◆ RECORDED DATA ◆
-.-.-
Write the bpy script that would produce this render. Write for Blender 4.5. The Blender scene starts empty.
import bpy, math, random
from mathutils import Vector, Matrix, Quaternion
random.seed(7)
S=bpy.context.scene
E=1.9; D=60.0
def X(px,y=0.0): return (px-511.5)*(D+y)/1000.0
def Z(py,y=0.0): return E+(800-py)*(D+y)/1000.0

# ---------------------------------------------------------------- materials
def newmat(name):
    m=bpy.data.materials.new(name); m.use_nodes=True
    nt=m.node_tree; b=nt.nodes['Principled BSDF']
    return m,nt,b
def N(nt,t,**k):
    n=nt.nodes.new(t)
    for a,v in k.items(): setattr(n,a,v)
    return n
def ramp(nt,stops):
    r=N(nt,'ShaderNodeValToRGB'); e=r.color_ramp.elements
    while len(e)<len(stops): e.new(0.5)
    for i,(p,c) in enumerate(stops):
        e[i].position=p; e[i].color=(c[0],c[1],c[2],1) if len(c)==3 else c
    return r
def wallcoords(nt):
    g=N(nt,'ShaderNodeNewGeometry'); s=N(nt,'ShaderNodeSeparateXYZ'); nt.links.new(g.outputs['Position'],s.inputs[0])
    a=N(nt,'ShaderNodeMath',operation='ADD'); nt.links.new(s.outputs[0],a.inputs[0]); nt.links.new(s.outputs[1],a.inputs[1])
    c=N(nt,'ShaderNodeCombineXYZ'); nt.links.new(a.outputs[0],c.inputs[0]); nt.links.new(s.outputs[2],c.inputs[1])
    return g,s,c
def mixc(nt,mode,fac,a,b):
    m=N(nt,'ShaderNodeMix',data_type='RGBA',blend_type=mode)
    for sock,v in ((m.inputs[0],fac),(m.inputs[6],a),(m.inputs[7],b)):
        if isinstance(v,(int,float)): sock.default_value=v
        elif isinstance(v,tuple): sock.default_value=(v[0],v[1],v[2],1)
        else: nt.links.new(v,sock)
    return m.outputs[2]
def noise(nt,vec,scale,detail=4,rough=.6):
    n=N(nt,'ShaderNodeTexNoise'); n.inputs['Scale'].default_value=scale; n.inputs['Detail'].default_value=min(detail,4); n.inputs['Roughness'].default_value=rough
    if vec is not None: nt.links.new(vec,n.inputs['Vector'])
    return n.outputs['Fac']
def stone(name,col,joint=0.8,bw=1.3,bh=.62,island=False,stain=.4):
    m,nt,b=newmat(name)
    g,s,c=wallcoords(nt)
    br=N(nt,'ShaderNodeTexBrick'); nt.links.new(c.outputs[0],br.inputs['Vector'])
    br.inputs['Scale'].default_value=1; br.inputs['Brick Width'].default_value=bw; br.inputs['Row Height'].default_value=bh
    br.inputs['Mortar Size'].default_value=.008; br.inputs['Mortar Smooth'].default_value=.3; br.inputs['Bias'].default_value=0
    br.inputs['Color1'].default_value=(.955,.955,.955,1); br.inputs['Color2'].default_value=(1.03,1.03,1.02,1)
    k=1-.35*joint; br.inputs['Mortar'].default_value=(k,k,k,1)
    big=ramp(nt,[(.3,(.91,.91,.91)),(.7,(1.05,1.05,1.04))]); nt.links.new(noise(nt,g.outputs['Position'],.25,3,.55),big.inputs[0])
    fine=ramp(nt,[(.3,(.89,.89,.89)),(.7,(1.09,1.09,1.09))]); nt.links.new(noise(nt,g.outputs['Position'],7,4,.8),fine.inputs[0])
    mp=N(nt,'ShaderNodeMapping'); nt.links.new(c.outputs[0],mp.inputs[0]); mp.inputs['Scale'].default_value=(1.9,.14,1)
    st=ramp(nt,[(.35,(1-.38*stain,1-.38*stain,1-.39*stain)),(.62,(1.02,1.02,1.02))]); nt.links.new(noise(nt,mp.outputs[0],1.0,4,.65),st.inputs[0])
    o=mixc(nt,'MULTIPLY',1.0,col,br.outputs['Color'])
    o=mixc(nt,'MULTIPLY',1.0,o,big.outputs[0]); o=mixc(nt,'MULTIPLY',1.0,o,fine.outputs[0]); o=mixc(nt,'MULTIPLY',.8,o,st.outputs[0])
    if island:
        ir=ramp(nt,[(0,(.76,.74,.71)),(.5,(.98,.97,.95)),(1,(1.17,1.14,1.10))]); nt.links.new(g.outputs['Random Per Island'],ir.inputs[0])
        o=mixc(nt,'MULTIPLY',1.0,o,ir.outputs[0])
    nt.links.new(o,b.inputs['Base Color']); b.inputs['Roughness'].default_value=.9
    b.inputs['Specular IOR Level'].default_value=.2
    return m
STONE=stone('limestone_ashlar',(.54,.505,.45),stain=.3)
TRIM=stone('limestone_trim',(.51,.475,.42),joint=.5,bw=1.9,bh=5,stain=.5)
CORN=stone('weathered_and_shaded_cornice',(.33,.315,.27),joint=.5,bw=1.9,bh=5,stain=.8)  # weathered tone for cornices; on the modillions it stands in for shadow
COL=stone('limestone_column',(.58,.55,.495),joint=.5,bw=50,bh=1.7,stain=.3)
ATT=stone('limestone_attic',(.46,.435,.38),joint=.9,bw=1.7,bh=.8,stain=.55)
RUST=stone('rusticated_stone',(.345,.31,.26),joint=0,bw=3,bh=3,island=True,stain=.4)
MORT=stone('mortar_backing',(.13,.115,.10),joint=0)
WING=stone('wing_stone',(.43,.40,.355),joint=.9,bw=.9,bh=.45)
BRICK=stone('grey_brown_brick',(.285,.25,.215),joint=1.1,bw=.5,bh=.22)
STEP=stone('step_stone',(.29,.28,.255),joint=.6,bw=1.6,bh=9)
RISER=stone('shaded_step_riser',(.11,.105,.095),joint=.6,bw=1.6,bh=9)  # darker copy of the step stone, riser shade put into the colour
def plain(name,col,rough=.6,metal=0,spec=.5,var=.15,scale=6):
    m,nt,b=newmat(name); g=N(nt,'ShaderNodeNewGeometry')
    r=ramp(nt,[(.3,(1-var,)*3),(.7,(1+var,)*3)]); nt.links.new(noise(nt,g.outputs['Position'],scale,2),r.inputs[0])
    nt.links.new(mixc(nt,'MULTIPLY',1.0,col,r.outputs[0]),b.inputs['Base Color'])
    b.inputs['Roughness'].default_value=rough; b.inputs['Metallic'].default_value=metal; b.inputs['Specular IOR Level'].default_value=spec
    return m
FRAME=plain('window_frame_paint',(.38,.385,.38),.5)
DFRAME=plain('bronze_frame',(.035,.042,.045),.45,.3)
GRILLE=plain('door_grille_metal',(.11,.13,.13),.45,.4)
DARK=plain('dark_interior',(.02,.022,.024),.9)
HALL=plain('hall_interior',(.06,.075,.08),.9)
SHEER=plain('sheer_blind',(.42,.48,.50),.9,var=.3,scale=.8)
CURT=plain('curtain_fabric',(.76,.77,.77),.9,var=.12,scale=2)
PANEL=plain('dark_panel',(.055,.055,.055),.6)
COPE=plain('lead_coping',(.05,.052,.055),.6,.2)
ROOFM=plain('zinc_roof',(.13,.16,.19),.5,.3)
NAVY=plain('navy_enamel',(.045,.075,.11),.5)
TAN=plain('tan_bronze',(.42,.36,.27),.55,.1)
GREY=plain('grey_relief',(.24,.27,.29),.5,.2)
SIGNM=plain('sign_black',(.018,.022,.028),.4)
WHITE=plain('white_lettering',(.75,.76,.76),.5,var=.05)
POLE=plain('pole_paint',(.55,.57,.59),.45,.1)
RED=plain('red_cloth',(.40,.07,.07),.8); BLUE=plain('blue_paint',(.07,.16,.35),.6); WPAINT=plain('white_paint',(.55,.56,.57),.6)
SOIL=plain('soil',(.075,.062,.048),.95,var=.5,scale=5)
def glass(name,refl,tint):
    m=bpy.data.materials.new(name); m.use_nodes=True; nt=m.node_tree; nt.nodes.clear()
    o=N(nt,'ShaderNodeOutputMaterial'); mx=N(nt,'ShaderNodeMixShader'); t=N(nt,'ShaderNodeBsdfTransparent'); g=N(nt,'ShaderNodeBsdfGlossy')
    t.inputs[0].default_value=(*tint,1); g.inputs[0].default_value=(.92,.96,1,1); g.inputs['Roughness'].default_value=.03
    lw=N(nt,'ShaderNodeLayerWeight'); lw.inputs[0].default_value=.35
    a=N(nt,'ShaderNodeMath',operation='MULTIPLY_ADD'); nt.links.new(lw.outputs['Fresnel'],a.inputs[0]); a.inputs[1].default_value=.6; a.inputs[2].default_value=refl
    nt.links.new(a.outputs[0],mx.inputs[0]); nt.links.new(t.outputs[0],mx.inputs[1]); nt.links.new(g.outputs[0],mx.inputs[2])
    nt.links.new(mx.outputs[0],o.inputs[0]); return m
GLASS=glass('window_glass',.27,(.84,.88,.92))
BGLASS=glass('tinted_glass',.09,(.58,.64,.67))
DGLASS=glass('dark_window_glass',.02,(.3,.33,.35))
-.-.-
◆ DIRECTIVE ◆
Write out, unaltered, the lines from the opening of the listing through the line that includes "def Z(py,y=0.0): return".

◆ TASK SOLUTION ◆
Write the bpy script that would produce this render. Write for Blender 4.5. The Blender scene starts empty.
import bpy, math, random
from mathutils import Vector, Matrix, Quaternion
random.seed(7)
S=bpy.context.scene
E=1.9; D=60.0
def X(px,y=0.0): return (px-511.5)*(D+y)/1000.0
def Z(py,y=0.0): return E+(800-py)*(D+y)/1000.0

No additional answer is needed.